To Each His Own School
Daria Sockey's “Musings of a Home Schooling Mom” (Sept. 22-28) implies that there is a fundamental divide between those who home school and those who don't. This is a divide that doesn't have to exist.
I choose to send my children to a parochial school while my best friend in another state home schools her two youngest children. Each of us sees the advantages and disadvantages of both methods. If she lived here, she would probably send her kids to parochial school, and if I lived there I would most likely be home schooling, too.
My friend isn't “a bore” because she's constantly obsessing over her children's curriculum, and I am not constantly worrying about my kids' “souls and psyches.” We both wonder why our otherwise-intelligent second-graders cannot seem to remember that 8 plus 5 equals 13. We compare notes on how we're preparing our daughters for first Communion. We obsess over whether our sons should start kindergarten this year or next year. She sees the way my son has come out of his shell since he started school and wishes it for her son. I see the way her daughter zips through two years of phonics in one year and wish it for my daughter. But we both realize that, in time, they will end up in the same place.
I am surprised that anyone would think that I am “delegating the precious task of passing on the Catholic faith” by sending my kids to parochial school. I don't expect any school to pass on the faith to them; I expect their school to reinforce and supplement what we are doing at home. Pope John Paul II's “Letter to Families” is often quoted as an argument for home schooling because it states that parents are to be the primary educators of their children. The same letter also tells us that “parents by themselves are not capable of satisfying every requirement of the whole process of raising children, especially in matters concerning their schooling.”

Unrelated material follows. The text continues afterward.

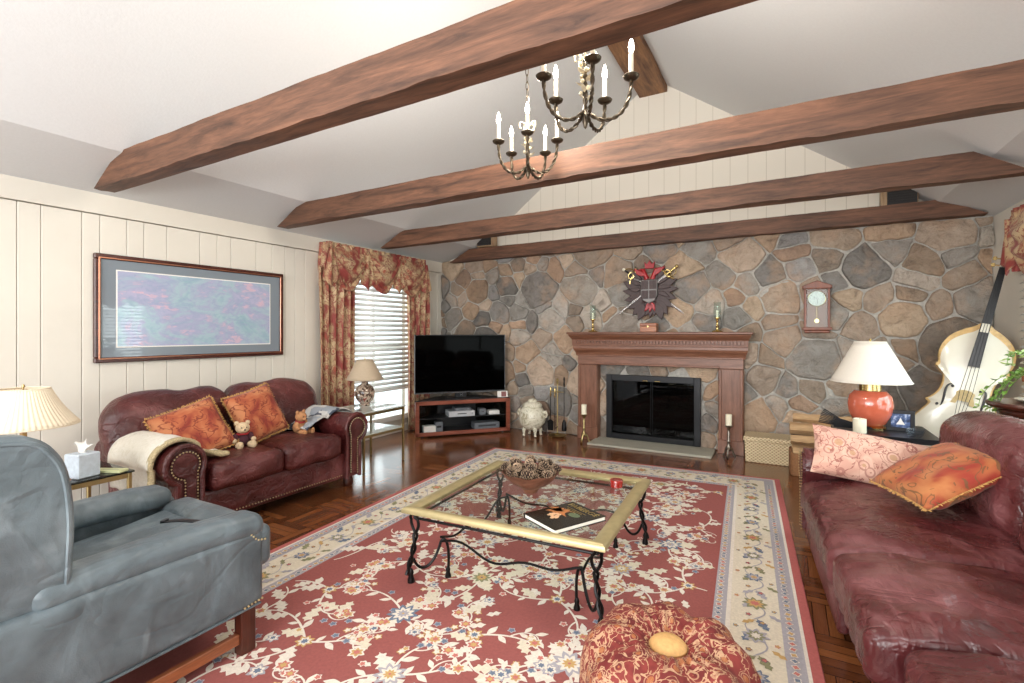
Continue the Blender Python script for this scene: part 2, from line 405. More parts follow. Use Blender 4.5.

Of course my husband and I are the first and most important educators of our children, but that does not mean we have to be the ones teaching them long division. I'll readily admit that we have delegated that not-so-precious task.
I don't see my children's friendships at school as “relentless peer influence,” and I'm not worried about teachers who occasionally teach things I don't agree with. It gives me an opportunity to teach my children to think through issues based on their own faith and morals. I am confident that the foundation they've received at home will allow them to counter any outside influence.
Catholic parents have many options for educating their children. I fully respect and support those who home school, and I hope they respect my decision as well. We should all work together to raise a generation of faith-filled Catholics.